Now I full well sympathize with this professor’s assessment of your typical denizen of the drug market. He is mean and vicious, fully willing and able to use violence against police, competitors, sometimes even customers. It is thanks to him and his confreres that we have a new word to describe innocent victims of drug gang warfare: "mushrooms." His product is oft-time poisonous, and the dosage uncertain. These are altogether a pretty despicable lot of people. Of course, as is well known in the libertarian community, these characteristics stem, entirely, from the illegal status of drugs. During alcohol prohibition, the proprietors were similar to today’s drug dealers. Nowadays, under legalization of beer, wine and liquor, the purveyors are indistinguishable from those who manufacture cheese or chalk.

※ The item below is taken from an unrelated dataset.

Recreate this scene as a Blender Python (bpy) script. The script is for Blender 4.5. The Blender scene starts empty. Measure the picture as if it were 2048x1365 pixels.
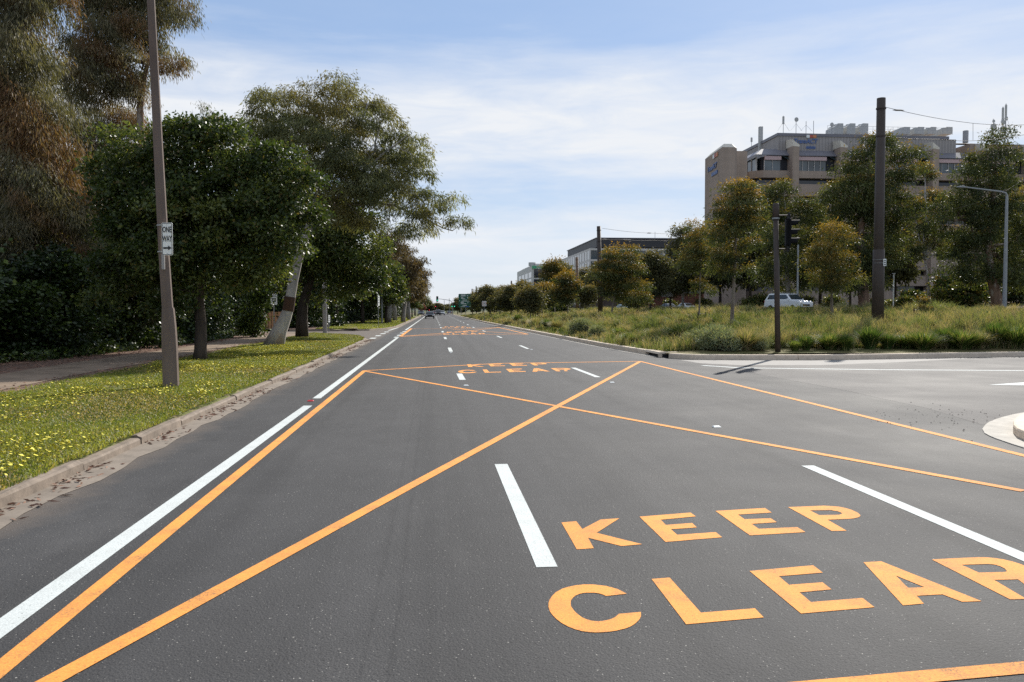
import bpy, bmesh, math, random
import numpy as np
from mathutils import Vector, Matrix, geometry
R = math.radians
random.seed(7); rng = np.random.default_rng(7)
S = bpy.context.scene; COL = S.collection

# ---------------------------------------------------------------- camera
F, CX, CY, H = 1653.0, 1024.0, 682.5, 1.8
YAW, PITCH = math.atan(156/1653), math.atan(62.5/1653)
cd = bpy.data.cameras.new('camera'); cam = bpy.data.objects.new('camera', cd); COL.objects.link(cam)
cd.sensor_width = 36; cd.lens = F/2048*36; cd.clip_start = 0.1; cd.clip_end = 20000
cam.location = (0, 0, H); cam.rotation_euler = (math.pi/2-PITCH, 0, -YAW)
S.camera = cam
RM = cam.rotation_euler.to_matrix()
# ---------------------------------------------------------------- light
SUN_AZ, SUN_EL = R(33), R(33)
sd = Vector((math.sin(SUN_AZ)*math.cos(SUN_EL), math.cos(SUN_AZ)*math.cos(SUN_EL), math.sin(SUN_EL)))
sl = bpy.data.lights.new('sun', 'SUN'); so = bpy.data.objects.new('sun', sl); COL.objects.link(so)
sl.energy = 4.8; sl.angle = R(0.55); sl.color = (1, .95, .87)
so.rotation_euler = sd.to_track_quat('Z', 'Y').to_euler()
W = bpy.data.worlds.new('World'); S.world = W; W.use_nodes = True
wn, wl = W.node_tree.nodes, W.node_tree.links
bg = wn['Background']; bg.inputs['Strength'].default_value = 0.1
sky = wn.new('ShaderNodeTexSky'); sky.sky_type = 'NISHITA'; sky.sun_disc = False
sky.sun_elevation = SUN_EL; sky.sun_rotation = SUN_AZ; sky.air_density = 1.0; sky.dust_density = 0.3; sky.ozone_density = 1.5
tc = wn.new('ShaderNodeTexCoord'); sep = wn.new('ShaderNodeSeparateXYZ'); wl.new(tc.outputs['Generated'], sep.inputs[0])
def wmath(op, a, b=None, c=None):
    n = wn.new('ShaderNodeMath'); n.operation = op
    for i, v in enumerate((a, b, c)):
        if v is None: continue
        if isinstance(v, (int, float)): n.inputs[i].default_value = v
        else: wl.new(v, n.inputs[i])
    return n.outputs[0]
mp = wn.new('ShaderNodeMapping'); mp.inputs['Scale'].default_value = (2.2, 2.2, 16); mp.inputs['Rotation'].default_value = (R(3), R(-4), 0)
wl.new(tc.outputs['Generated'], mp.inputs[0])
n1 = wn.new('ShaderNodeTexNoise'); n1.inputs['Scale'].default_value = 1.1; n1.inputs['Detail'].default_value = 7; n1.inputs['Roughness'].default_value = .55
wl.new(mp.outputs[0], n1.inputs['Vector'])
mp2 = wn.new('ShaderNodeMapping'); mp2.inputs['Scale'].default_value = (7, 7, 30); mp2.inputs['Rotation'].default_value = (R(9), R(-8), 0)
wl.new(tc.outputs['Generated'], mp2.inputs[0])
n2 = wn.new('ShaderNodeTexNoise'); n2.inputs['Scale'].default_value = 1.2; n2.inputs['Detail'].default_value = 8; n2.inputs['Roughness'].default_value = .62; n2.inputs['Distortion'].default_value = .6
wl.new(mp2.outputs[0], n2.inputs['Vector'])
zz = wmath('ADD', sep.outputs[2], wmath('MULTIPLY', wmath('SUBTRACT', n1.outputs[0], .5), .16))
rp = wn.new('ShaderNodeValToRGB'); wl.new(zz, rp.inputs[0])
el = rp.color_ramp.elements
pts = [(0, .75), (.03, .50), (.055, .72), (.10, .90), (.14, .32), (.18, .95), (.235, .86), (.275, .45), (.31, .10), (.42, .05), (.55, .35), (.8, .6)]
el[0].position = 0; el[0].color = (.8,)*3+(1,); el[1].position = pts[-1][0]; el[1].color = (pts[-1][1],)*3+(1,)
for p, v in pts[1:-1]:
    e = el.new(p); e.color = (v, v, v, 1)
cf = wmath('MULTIPLY', rp.outputs[0], wmath('MULTIPLY_ADD', n2.outputs[0], 1.15, .43)); 
cfc = wn.new('ShaderNodeClamp'); wl.new(cf, cfc.inputs[0])
mx = wn.new('ShaderNodeMixRGB'); wl.new(cfc.outputs[0], mx.inputs[0]); 
lb = wn.new('ShaderNodeMixRGB'); lb.inputs[0].default_value = .7; wl.new(sky.outputs[0], lb.inputs[1]); lb.inputs[2].default_value = (1.9, 3.0, 5.1, 1)   # clear air between the cloud sheets
wl.new(lb.outputs[0], mx.inputs[1])
mx.inputs[2].default_value = (6.1, 6.3, 6.6, 1)
wl.new(mx.outputs[0], bg.inputs['Color'])
S.view_settings.view_transform = 'Standard'; S.view_settings.look = 'None'; S.view_settings.gamma = 1
S.view_settings.exposure = 0.5
S.cycles.use_adaptive_sampling = True; S.cycles.max_bounces = 6; S.cycles.transparent_max_bounces = 6
S.cycles.diffuse_bounces = 3; S.cycles.glossy_bounces = 2; S.cycles.transmission_bounces = 3; S.cycles.volume_bounces = 0
S.cycles.use_denoising = False; S.cycles.sample_clamp_indirect = 4; S.cycles.sample_clamp_direct = 20

# ---------------------------------------------------------------- photo geometry helpers
def ray(px, py):
    return RM @ Vector(((px-CX)/F, -(py-CY)/F, -1))
def G(px, py, z=0.0):                      # pixel -> point on the level z
    d = ray(px, py); t = (z-H)/d.z
    return Vector((d.x*t, d.y*t, z))
def P(px, py, Y):                          # pixel -> point at forward distance Y
    d = ray(px, py); t = Y/d.y
    return Vector((d.x*t, Y, H+d.z*t))

# ---------------------------------------------------------------- object helpers
def tag(o, label=None, cat=None, group=None, kind=None):
    if label: o['label'] = label
    if cat: o['category'] = cat
    if group: o['group'] = group
    if kind: o['kind'] = kind
    return o
def empty(name, loc, rz=0, **k):
    o = bpy.data.objects.new(name, None); COL.objects.link(o); o.location = loc; o.rotation_euler = (0, 0, rz); o.empty_display_size = .3
    return tag(o, **k)
def link(name, me, parent=None):
    o = bpy.data.objects.new(name, me); COL.objects.link(o)
    if parent: o.parent = parent
    return o
def copy_tree(o, parent=None):
    c = o.copy(); COL.objects.link(c)
    if parent: c.parent = parent
    for ch in list(o.children): copy_tree(ch, c)
    return c
def frame(d):
    d = d.normalized(); u = d.cross(Vector((0, 0, 1)))
    if u.length < 1e-3: u = Vector((1, 0, 0))
    u.normalize(); return u, d.cross(u).normalized()
class MB:
    def __init__(s): s.v = []; s.f = []
    def add(s, vs, fs):
        b = len(s.v); s.v += [tuple(v) for v in vs]; s.f += [tuple(b+i for i in f) for f in fs]; return s
    def box(s, x0, x1, y0, y1, z0, z1, rot=None, at=(0, 0, 0)):
        vs = [Vector((x, y, z)) for z in (z0, z1) for y in (y0, y1) for x in (x0, x1)]
        if rot: vs = [rot @ v for v in vs]
        vs = [v+Vector(at) for v in vs]
        return s.add(vs, [(0, 2, 3, 1), (4, 5, 7, 6), (0, 1, 5, 4), (2, 6, 7, 3), (0, 4, 6, 2), (1, 3, 7, 5)])
    def prism(s, poly, a, b, axis='y'):    # polygon in the plane across axis, swept a..b
        n = len(poly)
        def m(p, t):
            return {'y': (p[0], t, p[1]), 'x': (t, p[0], p[1]), 'z': (p[0], p[1], t)}[axis]
        vs = [m(p, a) for p in poly]+[m(p, b) for p in poly]
        return s.add(vs, [tuple(range(n))[::-1], tuple(range(n, 2*n))]+[(i, (i+1) % n, n+(i+1) % n, n+i) for i in range(n)])
    def tube(s, pts, rad, n=8, caps=True):
        pts = [Vector(p) for p in pts]; b = len(s.v); k = len(pts)
        if not hasattr(rad, '__len__'): rad = [rad]*k
        u0 = None
        for i, p in enumerate(pts):
            d = pts[min(i+1, k-1)]-pts[max(i-1, 0)]
            u, w = frame(d)
            if u0 is not None:
                u = (u0-d.normalized()*u0.dot(d.normalized()))
                if u.length < 1e-4: u, w = frame(d)
                u.normalize(); w = d.normalized().cross(u)
            u0 = u
            for j in range(n):
                a = 2*math.pi*(j+.5)/n; s.v.append(tuple(p+(u*math.cos(a)+w*math.sin(a))*rad[i]))
        for i in range(k-1):
            for j in range(n):
                s.f.append((b+i*n+j, b+i*n+(j+1) % n, b+(i+1)*n+(j+1) % n, b+(i+1)*n+j))
        if caps: s.f.append(tuple(b+j for j in range(n))[::-1]); s.f.append(tuple(b+(k-1)*n+j for j in range(n)))
        return s
    def disc(s, c, nrm, r, t=.02, n=20):
        nrm = Vector(nrm).normalized(); return s.tube([Vector(c)-nrm*t/2, Vector(c)+nrm*t/2], r, n)
    def mesh(s, name, mat, smooth=False):
        me = bpy.data.meshes.new(name); me.from_pydata(s.v, [], s.f); me.materials.append(mat)
        bm = bmesh.new(); bm.from_mesh(me); bmesh.ops.recalc_face_normals(bm, faces=bm.faces); bm.to_mesh(me); bm.free()
        if smooth: me.polygons.foreach_set('use_smooth', [True]*len(me.polygons))
        return me
    def build(s, name, mat, parent=None, smooth=False, bevel=0):
        o = link(name, s.mesh(name, mat, smooth), parent)
        if bevel:
            m = o.modifiers.new('b', 'BEVEL'); m.width = bevel; m.segments = 2; m.limit_method = 'ANGLE'
        return o
def np_mesh(name, V, Fc, mat, attrs=None):      # V (n,3), Fc (m,k)
    me = bpy.data.meshes.new(name); k = Fc.shape[1]
    me.vertices.add(len(V)); me.vertices.foreach_set('co', V.astype(np.float32).ravel())
    me.loops.add(Fc.size); me.loops.foreach_set('vertex_index', Fc.astype(np.int32).ravel())
    me.polygons.add(len(Fc)); me.polygons.foreach_set('loop_start', (np.arange(len(Fc))*k).astype(np.int32))
    me.update(calc_edges=True)
    for n, a in (attrs or {}).items():
        at = me.attributes.new(n, 'FLOAT', 'POINT'); at.data.foreach_set('value', a.astype(np.float32))
    me.materials.append(mat); return me
def text_mesh(txt, size, mat, name, parent, loc, rot, ext=.004, shear=0, bold=0, sx=1.0, align='CENTER'):
    cu = bpy.data.curves.new(name, 'FONT'); cu.body = txt; cu.size = size; cu.extrude = ext; cu.shear = shear; cu.offset = bold
    cu.align_x = align; cu.align_y = 'CENTER'; cu.resolution_u = 3
    t = bpy.data.objects.new('tmp', cu); COL.objects.link(t)
    dg = bpy.context.evaluated_depsgraph_get(); me = bpy.data.meshes.new_from_object(t.evaluated_get(dg)); bpy.data.objects.remove(t)
    me.materials.clear(); me.materials.append(mat)
    o = link(name, me, parent); o.location = loc; o.rotation_euler = rot; o.scale = (sx, 1, 1); return o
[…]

However, with whom are we comparing these very bad people? (Typical economist’s joke; question: "How’s your wife?" answer: "Compared to whom?") Answer: we are comparing them with the government! How many innocent people have all the drug gangs in the world murdered? A couple of hundred? A couple of thousand? A few tens of thousands? In contrast, according to R. J. Rummel, Death By Government (New Brunswick, NJ: Transaction, 1996), governments are responsible for killing no fewer than about 170 million of their own residents and citizens in the 20th century; we are talking non-combatants here. This economist wants data? Here is data. What can we say about the moral status of a commentator who favors a public policy (partially) on the ground that a gang responsible for a relative handful of deaths will be deprived of financial resources, and that they will be given over to a different gang of people who have killed millions?

Yes, by all means, let us legalize drugs. (I told you I’m still a libertarian). And, perhaps, our plays and movies will be less dramatic. But there will be no gain from decriminalization concerning jobs, or respect for law, or better allocation of funds from drug gang to government gang.